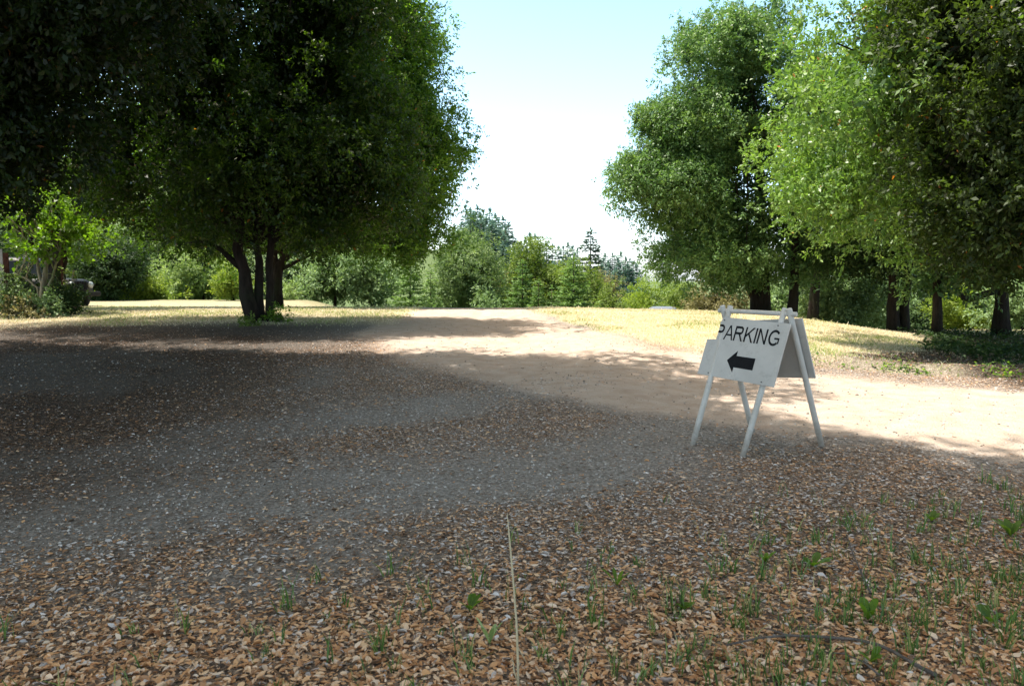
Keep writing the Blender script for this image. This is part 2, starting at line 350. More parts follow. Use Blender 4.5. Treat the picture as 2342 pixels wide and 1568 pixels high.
# ------------------------------------------------------------------ fallen leaves (nobody could count them)
def litter():
    m, nt, out = new_mat('fallen_leaf')
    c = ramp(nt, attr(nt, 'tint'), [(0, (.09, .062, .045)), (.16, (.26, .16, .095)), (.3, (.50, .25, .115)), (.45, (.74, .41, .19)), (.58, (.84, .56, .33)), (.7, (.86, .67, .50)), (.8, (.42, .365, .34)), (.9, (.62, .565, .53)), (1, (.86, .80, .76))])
    p = nt.nodes.new('ShaderNodeBsdfPrincipled'); nt.links.new(c, p.inputs['Base Color']); p.inputs['Roughness'].default_value = .5
    p.inputs['Specular IOR Level'].default_value = .45
    t = nt.nodes.new('ShaderNodeBsdfTranslucent'); nt.links.new(c, t.inputs[0])
    mx = nt.nodes.new('ShaderNodeMixShader'); mx.inputs[0].default_value = .15
    nt.links.new(p.outputs[0], mx.inputs[1]); nt.links.new(t.outputs[0], mx.inputs[2]); nt.links.new(mx.outputs[0], out.inputs[0])
    N = 4200000
    y = 1.9+rng.random(N)**1.35*17; x = (rng.random(N)*2-1)*(y*.78+1.2)
    d = litter_density(x, y)
    # expected density per m2
    want = d*np.interp(y, [2, 5, 9, 14, 19], [6600, 4600, 2200, 950, 330])+np.interp(y, [2, 5, 20], [18, 12, 4])
    pdf = 1/(1.35*17)*((y-1.9)/17+1e-6)**(1/1.35-1)/(2*(y*.78+1.2))*N
    keep = rng.random(N) < want/pdf
    x, y = x[keep], y[keep]; n = len(x)
    near = 1-sst(3.0, 4.9, y-.12*x+.9*(fbm(x*1.1, y*1.1, 44)-.5))
    L = np.where(rng.random(n) < .42, .006+.010*rng.random(n), .013+.023*rng.random(n))*(1+.2*near)*np.where(rng.random(n) < .25, 1.3, 1.0)
    L = np.where((y > 7) & (near < .1), L*.9, L)
    W = L*(.24+.24*rng.random(n)+.10*near)
    z = g(x, y)+.002+rng.random(n)**2*.016*(.3+near)
    pos = np.stack([x, y, z], 1)
    th = rng.random(n)*2*np.pi
    ax = np.stack([np.cos(th), np.sin(th), rng.normal(0, .20, n)*(.5+.6*near)], 1); ax = nrm(ax)
    nor = nrm(np.stack([rng.normal(0, .32, n), rng.normal(0, .32, n), np.ones(n)], 1))
    nor = nrm(nor-ax*np.sum(nor*ax, 1, keepdims=True)); side = np.cross(ax, nor)
    curl = rng.normal(.12, .35, n)*L; cup = rng.normal(.12, .22, n)*W
    prof = [(0, 0, 0), (.2, .30, .5), (.47, .5, 1), (.76, .30, .6), (1, 0, 0)]
    vs = []
    for (t, w, _) in prof:
        arch = (1-(2*t-1)**2)*curl*.5
        mid = pos+ax*(L*(t-.5))[:, None]+nor*(-arch*.5+np.abs(curl)*.25)[:, None]
        if w == 0: vs.append(mid)
        else:
            for s in (-1, 0, 1):
                vs.append(mid+side*(s*w*W)[:, None]+nor*((abs(s)*cup))[:, None])
    V = np.stack(vs, 1)              # 0 base,1-3,4-6,7-9,10 tip
    base = np.arange(n)[:, None]*11
    quads = np.array([(1, 2, 5, 4), (2, 3, 6, 5), (4, 5, 8, 7), (5, 6, 9, 8), (0, 2, 2, 1)])[:4]
    tris = np.array([(0, 2, 1), (0, 3, 2), (7, 8, 10), (8, 9, 10)])
    F = [tuple(q) for q in []]
    fq = (base[:, :, None]+quads[None]).reshape(-1, 4)
    ft = (base[:, :, None]+tris[None]).reshape(-1, 3)
    tint = rng.random(n)
    q = rng.random(n); midt = np.where(q < .32, .04+.2*rng.random(n), np.where(q < .66, .2+.52*rng.random(n), .74+.26*rng.random(n)))
    q = rng.random(n); nrt = np.where(q < .12, .05+.2*rng.random(n), np.where(q < .93, .27+.44*rng.random(n), .74+.26*rng.random(n)))
    mixn = (1-sst(2.9, 4.6, y-.1*x+.7*(fbm(x*1.5, y*1.5, 46)-.5)))
    tint = np.where(rng.random(n) < mixn, nrt, midt)
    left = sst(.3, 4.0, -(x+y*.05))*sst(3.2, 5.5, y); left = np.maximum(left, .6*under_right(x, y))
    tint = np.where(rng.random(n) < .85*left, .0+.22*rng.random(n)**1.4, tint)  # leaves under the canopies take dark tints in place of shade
    # two objects' worth of faces in one mesh: build manually with mixed tris and quads
    me = bpy.data.meshes.new('fallen_leaves')
    vv = V.reshape(-1, 3).astype(np.float32)
    me.vertices.add(len(vv)); me.vertices.foreach_set('co', vv.ravel())
    loops = np.concatenate([fq.ravel(), ft.ravel()]).astype(np.int32)
    me.loops.add(len(loops)); me.loops.foreach_set('vertex_index', loops)
    st = np.concatenate([np.arange(len(fq))*4, len(fq)*4+np.arange(len(ft))*3]).astype(np.int32)
    me.polygons.add(len(st)); me.polygons.foreach_set('loop_start', st); me.update(calc_edges=True)
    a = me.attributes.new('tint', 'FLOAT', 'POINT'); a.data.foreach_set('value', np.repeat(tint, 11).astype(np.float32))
    me.materials.append(m); me.validate()
    o = bpy.data.objects.new('fallen_leaves', me); link(o)
    tag(o, 'dry brown and tan leaves scattered over the shaded dirt', 'leaf litter', None, 'stuff')
    print('litter', n)
litter()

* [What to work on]
All the lines above are to be given again exactly as they read, with the pictures removed.

* [The completed task]
Keep writing the Blender script for this image. This is part 2, starting at line 350. More parts follow. Use Blender 4.5. Treat the picture as 2342 pixels wide and 1568 pixels high.
# ------------------------------------------------------------------ fallen leaves (nobody could count them)
def litter():
    m, nt, out = new_mat('fallen_leaf')
    c = ramp(nt, attr(nt, 'tint'), [(0, (.09, .062, .045)), (.16, (.26, .16, .095)), (.3, (.50, .25, .115)), (.45, (.74, .41, .19)), (.58, (.84, .56, .33)), (.7, (.86, .67, .50)), (.8, (.42, .365, .34)), (.9, (.62, .565, .53)), (1, (.86, .80, .76))])
    p = nt.nodes.new('ShaderNodeBsdfPrincipled'); nt.links.new(c, p.inputs['Base Color']); p.inputs['Roughness'].default_value = .5
    p.inputs['Specular IOR Level'].default_value = .45
    t = nt.nodes.new('ShaderNodeBsdfTranslucent'); nt.links.new(c, t.inputs[0])
    mx = nt.nodes.new('ShaderNodeMixShader'); mx.inputs[0].default_value = .15
    nt.links.new(p.outputs[0], mx.inputs[1]); nt.links.new(t.outputs[0], mx.inputs[2]); nt.links.new(mx.outputs[0], out.inputs[0])
    N = 4200000
    y = 1.9+rng.random(N)**1.35*17; x = (rng.random(N)*2-1)*(y*.78+1.2)
    d = litter_density(x, y)
    # expected density per m2
    want = d*np.interp(y, [2, 5, 9, 14, 19], [6600, 4600, 2200, 950, 330])+np.interp(y, [2, 5, 20], [18, 12, 4])
    pdf = 1/(1.35*17)*((y-1.9)/17+1e-6)**(1/1.35-1)/(2*(y*.78+1.2))*N
    keep = rng.random(N) < want/pdf
    x, y = x[keep], y[keep]; n = len(x)
    near = 1-sst(3.0, 4.9, y-.12*x+.9*(fbm(x*1.1, y*1.1, 44)-.5))
    L = np.where(rng.random(n) < .42, .006+.010*rng.random(n), .013+.023*rng.random(n))*(1+.2*near)*np.where(rng.random(n) < .25, 1.3, 1.0)
    L = np.where((y > 7) & (near < .1), L*.9, L)
    W = L*(.24+.24*rng.random(n)+.10*near)
    z = g(x, y)+.002+rng.random(n)**2*.016*(.3+near)
    pos = np.stack([x, y, z], 1)
    th = rng.random(n)*2*np.pi
    ax = np.stack([np.cos(th), np.sin(th), rng.normal(0, .20, n)*(.5+.6*near)], 1); ax = nrm(ax)
    nor = nrm(np.stack([rng.normal(0, .32, n), rng.normal(0, .32, n), np.ones(n)], 1))
    nor = nrm(nor-ax*np.sum(nor*ax, 1, keepdims=True)); side = np.cross(ax, nor)
    curl = rng.normal(.12, .35, n)*L; cup = rng.normal(.12, .22, n)*W
    prof = [(0, 0, 0), (.2, .30, .5), (.47, .5, 1), (.76, .30, .6), (1, 0, 0)]
    vs = []
    for (t, w, _) in prof:
        arch = (1-(2*t-1)**2)*curl*.5
        mid = pos+ax*(L*(t-.5))[:, None]+nor*(-arch*.5+np.abs(curl)*.25)[:, None]
        if w == 0: vs.append(mid)
        else:
            for s in (-1, 0, 1):
                vs.append(mid+side*(s*w*W)[:, None]+nor*((abs(s)*cup))[:, None])
    V = np.stack(vs, 1)              # 0 base,1-3,4-6,7-9,10 tip
    base = np.arange(n)[:, None]*11
    quads = np.array([(1, 2, 5, 4), (2, 3, 6, 5), (4, 5, 8, 7), (5, 6, 9, 8), (0, 2, 2, 1)])[:4]
    tris = np.array([(0, 2, 1), (0, 3, 2), (7, 8, 10), (8, 9, 10)])
    F = [tuple(q) for q in []]
    fq = (base[:, :, None]+quads[None]).reshape(-1, 4)
    ft = (base[:, :, None]+tris[None]).reshape(-1, 3)
    tint = rng.random(n)
    q = rng.random(n); midt = np.where(q < .32, .04+.2*rng.random(n), np.where(q < .66, .2+.52*rng.random(n), .74+.26*rng.random(n)))
    q = rng.random(n); nrt = np.where(q < .12, .05+.2*rng.random(n), np.where(q < .93, .27+.44*rng.random(n), .74+.26*rng.random(n)))
    mixn = (1-sst(2.9, 4.6, y-.1*x+.7*(fbm(x*1.5, y*1.5, 46)-.5)))
    tint = np.where(rng.random(n) < mixn, nrt, midt)
    left = sst(.3, 4.0, -(x+y*.05))*sst(3.2, 5.5, y); left = np.maximum(left, .6*under_right(x, y))
    tint = np.where(rng.random(n) < .85*left, .0+.22*rng.random(n)**1.4, tint)  # leaves under the canopies take dark tints in place of shade
    # two objects' worth of faces in one mesh: build manually with mixed tris and quads
    me = bpy.data.meshes.new('fallen_leaves')
    vv = V.reshape(-1, 3).astype(np.float32)
    me.vertices.add(len(vv)); me.vertices.foreach_set('co', vv.ravel())
    loops = np.concatenate([fq.ravel(), ft.ravel()]).astype(np.int32)
    me.loops.add(len(loops)); me.loops.foreach_set('vertex_index', loops)
    st = np.concatenate([np.arange(len(fq))*4, len(fq)*4+np.arange(len(ft))*3]).astype(np.int32)
    me.polygons.add(len(st)); me.polygons.foreach_set('loop_start', st); me.update(calc_edges=True)
    a = me.attributes.new('tint', 'FLOAT', 'POINT'); a.data.foreach_set('value', np.repeat(tint, 11).astype(np.float32))
    me.materials.append(m); me.validate()
    o = bpy.data.objects.new('fallen_leaves', me); link(o)
    tag(o, 'dry brown and tan leaves scattered over the shaded dirt', 'leaf litter', None, 'stuff')
    print('litter', n)
litter()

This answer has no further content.